╔══

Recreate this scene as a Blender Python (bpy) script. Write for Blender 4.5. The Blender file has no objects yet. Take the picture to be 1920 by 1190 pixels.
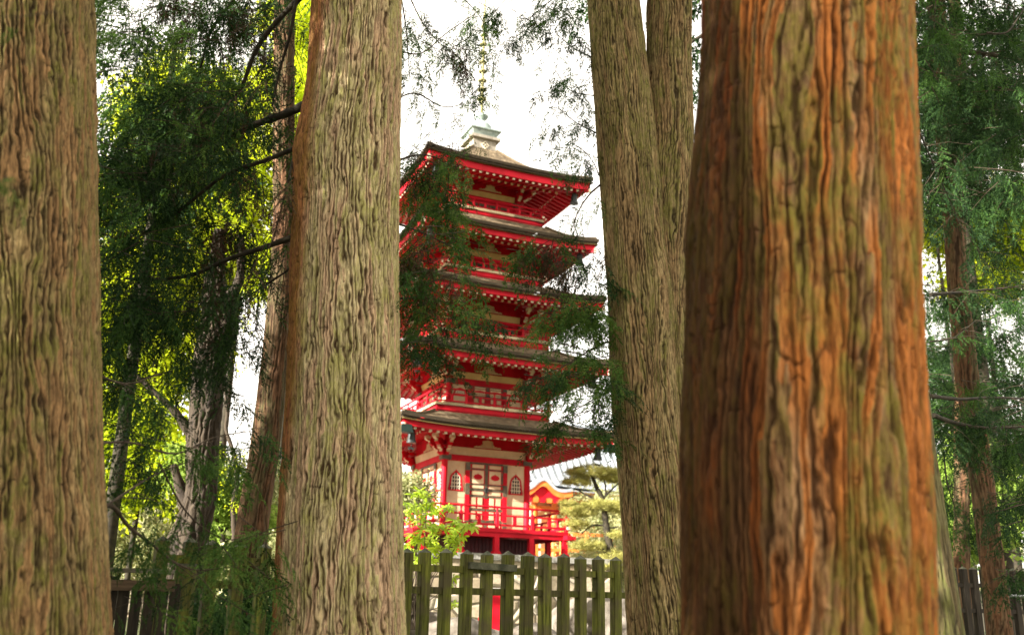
import bpy, math, random
import numpy as np
from mathutils import Matrix, Vector
random.seed(7)
SC = bpy.context.scene
R = math.radians

# ------------------------------------------------------------------ camera
F, PITCH, ROLL, CAMZ = 1846.0, 0.292, 0.021, 1.3
cd = bpy.data.cameras.new("camera"); cam = bpy.data.objects.new("camera", cd)
SC.collection.objects.link(cam); SC.camera = cam
cd.sensor_width = 36.0; cd.lens = 36.0 * F / 1920.0
cd.clip_start = 0.05; cd.clip_end = 2000
cd.dof.use_dof = True; cd.dof.focus_distance = 9.6; cd.dof.aperture_fstop = 1.75
_cp, _sp, _cr, _sr = math.cos(PITCH), math.sin(PITCH), math.cos(ROLL), math.sin(ROLL)
V_R = Vector((1, 0, 0)); V_U = Vector((0, -_sp, _cp)); V_F = Vector((0, _cp, _sp))
cx_ = V_R * _cr + V_U * (_sr); cy_ = V_U * _cr - V_R * _sr
# image content turns clockwise by ROLL
cx_ = V_R * _cr + V_U * _sr; cy_ = V_U * _cr - V_R * _sr
M = Matrix((( cx_[0], cy_[0], -V_F[0], 0), (cx_[1], cy_[1], -V_F[1], 0), (cx_[2], cy_[2], -V_F[2], CAMZ), (0, 0, 0, 1)))
cam.matrix_world = M

def P(px, py, Y):
    """point at forward distance Y seen in direction (px, py) of the 1920x1190 picture"""
    x, y = px - 960, -(py - 595)
    d = V_F * F + cx_ * x + cy_ * y
    t = Y / d[1]
    return Vector((d[0] * t, Y, CAMZ + d[2] * t))
def dist_scale(p):
    return F / ((p[1]) * _cp + (p[2] - CAMZ) * _sp)      # pixels per metre

# ------------------------------------------------------------------ sky, sun, exposure
SUN_EL, SUN_AZ = R(19), R(216)        # direction the sun stands in, measured from +X towards +Y
wd = bpy.data.worlds.new("World"); SC.world = wd; wd.use_nodes = True
nt = wd.node_tree; nt.nodes.clear()
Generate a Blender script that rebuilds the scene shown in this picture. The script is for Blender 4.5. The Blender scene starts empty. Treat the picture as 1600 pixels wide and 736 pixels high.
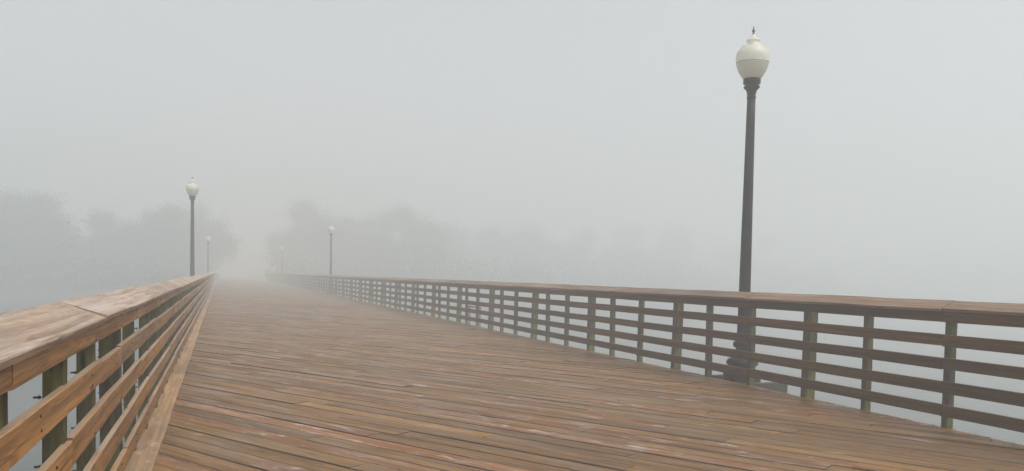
import bpy, math, random
from mathutils import Vector, Matrix

# ------------------------------------------------------------------ camera, light, exposure
SC = bpy.context.scene
C = SC.collection
cam = bpy.data.cameras.new('camera')
cam.sensor_width = 36.0
cam.lens = 36.0 * 1220.05 / 1600
cam.shift_y = 115.6 / 1600
cam.clip_start = 0.05
cam.clip_end = 4000
camo = bpy.data.objects.new('camera', cam)
C.objects.link(camo)
Fv = Vector((0.34993835, 0.93577777, -0.04316383))
Rv = Vector((0.93677077, -0.34947168, 0.01816756))
Uv = Vector((-0.00191626, 0.04679214, 0.99890281))
camo.matrix_world = Matrix(((Rv.x, Uv.x, -Fv.x, 0), (Rv.y, Uv.y, -Fv.y, 0), (Rv.z, Uv.z, -Fv.z, 1.65), (0, 0, 0, 1)))
SC.camera = camo

SUN_EL, SUN_AZ = math.radians(55), math.radians(150)      # azimuth measured from +Y towards +X
W = bpy.data.worlds.new('World')
SC.world = W
W.use_nodes = True
nt = W.node_tree
nt.nodes.clear()
sky = nt.nodes.new('ShaderNodeTexSky')
sky.sky_type = 'NISHITA'
sky.sun_disc = False
sky.sun_elevation = SUN_EL
sky.sun_rotation = SUN_AZ
sky.air_density = 1.0
sky.dust_density = 6.0
sky.ozone_density = 1.0
hs = nt.nodes.new('ShaderNodeHueSaturation')
hs.inputs['Saturation'].default_value = 0.22                # a grey overcast above the fog
bg = nt.nodes.new('ShaderNodeBackground')
bg.inputs['Strength'].default_value = 0.15
wo = nt.nodes.new('ShaderNodeOutputWorld')
nt.links.new(sky.outputs[0], hs.inputs['Color'])
nt.links.new(hs.outputs[0], bg.inputs['Color'])
nt.links.new(bg.outputs[0], wo.inputs['Surface'])

sl = bpy.data.lights.new('sun', 'SUN')
sl.energy = 1.3
sl.angle = math.radians(40)
sl.color = (1.0, 0.97, 0.93)
so = bpy.data.objects.new('sun', sl)
C.objects.link(so)
sd = Vector((math.sin(SUN_AZ) * math.cos(SUN_EL), math.cos(SUN_AZ) * math.cos(SUN_EL), math.sin(SUN_EL)))
so.rotation_euler = sd.to_track_quat('Z', 'Y').to_euler()
so.location = (40, -20, 60)

SC.view_settings.view_transform = 'Standard'
SC.view_settings.look = 'None'
SC.view_settings.gamma = 1.0
SC.view_settings.use_curve_mapping = False
SC.view_settings.exposure = 0.50
SC.cycles.max_bounces = 10
SC.cycles.volume_bounces = 5
SC.cycles.diffuse_bounces = 3
SC.cycles.transparent_max_bounces = 8
SC.cycles.use_adaptive_sampling = False
SC.cycles.use_denoising = True
SC.cycles.denoising_input_passes = 'RGB_ALBEDO_NORMAL'

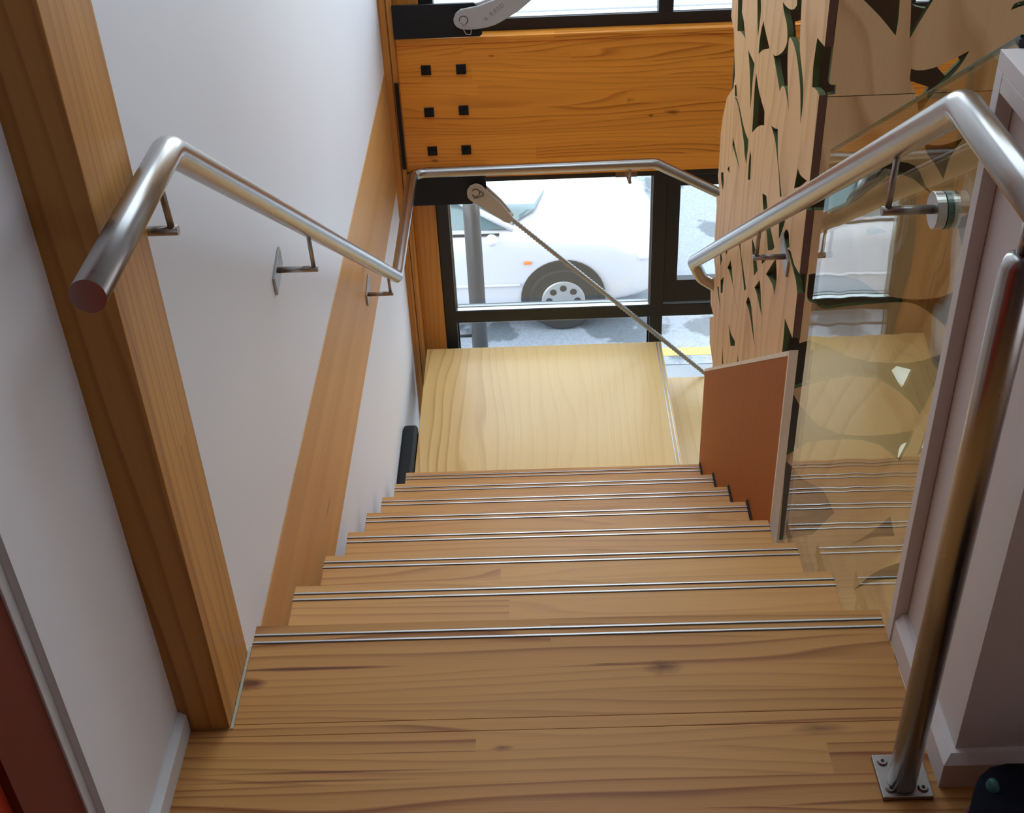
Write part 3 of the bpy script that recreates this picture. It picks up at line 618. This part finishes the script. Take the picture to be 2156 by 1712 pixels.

╚══

GIVEN REQUEST:
Make an exact copy of the lines from the one holding "Generate a Blender" through the one holding "from mathutils import Vector, Matrix", end lines included, without the pictures.

WRITTEN ANSWER:
Generate a Blender script that rebuilds the scene shown in this picture. The script is for Blender 4.5. The Blender scene starts empty. Treat the picture as 1600 pixels wide and 736 pixels high.
import bpy, math, random
from mathutils import Vector, Matrix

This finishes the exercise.